I raise a lot of perilous questions here on my blog, but sometimes my life in classical music seems completely old-fashioned. I talk to people in the music business about music. I might e-mail with a conductor friend, commisserating about the orchestra he’s conducting at a leading European opera house, which turns out to be full of musicians who don’t like Bellini. Or I go to the Glimmerglass Opera, and see Massenet’s little one-act trifle, The Portrait of Manon, and even though the piece is so slight it’s hardly worth performing, I find myself loving the way Massenet writes music. He’s always wonderfully agreeable, and as I grow older, agreeable music seems more important than it used to be. (Maybe I’ve spent too much time in the trenches, gritting my teeth at new pieces, which, truth be told, aren’t always as good as I’d like them to be.)
Or I write music, and never think about what any of it means for the future of classical music. I just write it, concentrating on form and flow, melody and harmony, sound and texture. I play games with myself. Suppose I wrote an opera scene as a palindrome, with an orchestra part that sounds the same played backwards or forwards…(upcoming, in the third act of my opera based on Shakespeare’s As You Like It, where already a complete scene from the first act shows up as the accompaniment to a very different scene in the second act — or, rather, two very different scenes, because two sets of characters are carrying on two conversations simultaneously).
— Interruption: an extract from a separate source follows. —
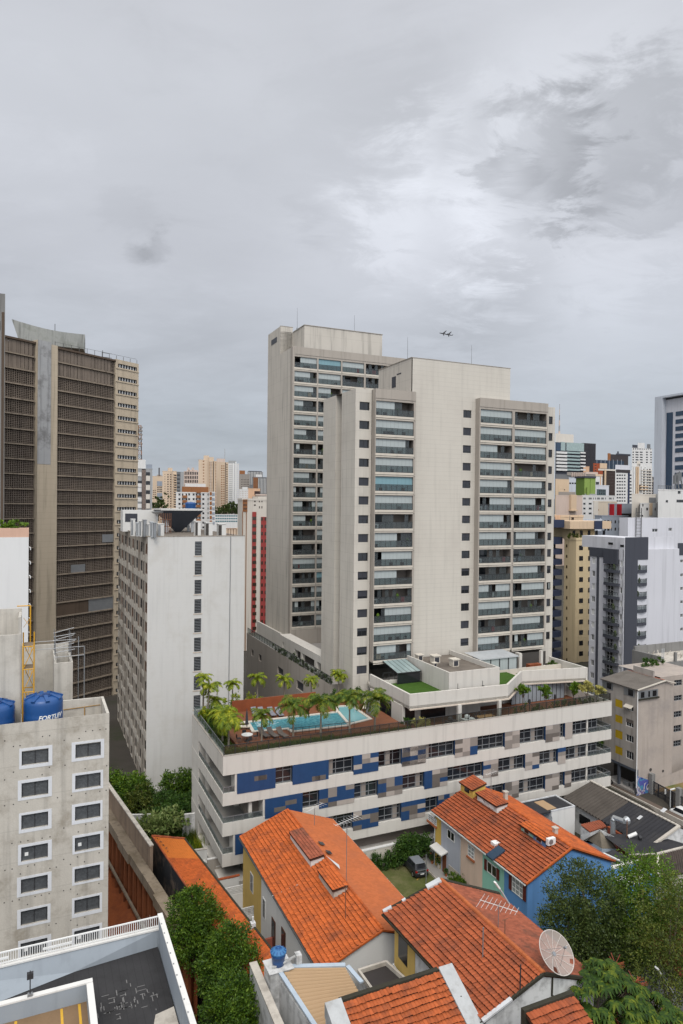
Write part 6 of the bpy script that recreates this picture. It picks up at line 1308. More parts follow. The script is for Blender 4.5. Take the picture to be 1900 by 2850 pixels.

And last Sunday I had a wonderful time with live music. My wife and I went to a beer garden in Astoria, Queens to hear an amateur musician friend play with his wind band (eight winds and double bass). The beer garden was worth the trip by itself — it’s an outdoor establishment run by Czechs, with Pilsner Urquell on tap (not too shabby), and a menu of good Czech food. When we got there at 1 PM, there weren’t too many people there, and most of them were Czechs. By 4 PM, the place was happily overrun — hipster New York younger people, families, kids, Czechs, you name it, everybody having a good time, playing cards or Scrabble, eating, drinking, hanging out, listening to the music (or not, if they didn’t feel like it).
The musicians were quite good, and the 18th century music they played seemed perfect for the place. They played at one end of the large outdoor space, on a bandstand. In front of the bandstand was a dance floor. At first kids ventured out on it, mainly to get closer to the music. Some of them danced. But then two adults started dancing, slow-dancing to a graceful slow movement in the music. That was heavenly. I thought of standup comedy. If you’re a comic, you have to make your audience laugh. And nobody can fake that — either people laugh or they don’t. What’s the equivalent reaction to music? Well, maybe dancing. If people dance to your music, you know they’re loving it.
Later one of the musicians’ wives showed up, with his two kids. After a while, one of the kids went up on stage and just sat with the musicians, evidently loving the music (and loving to sit nearby while his father played).
All of this was lovely. I can’t remember many outings (and I’m certainly including bigtime concerts in New York and elsewhere) when I’ve loved music more. By the end of the afternoon, some of the musicians — who’d been sharing pitchers of beer — started saying that we ought to tear down the concert halls. It was easy to sympathize. This was one afternoon when music — gorgeous music — simply took care of itself.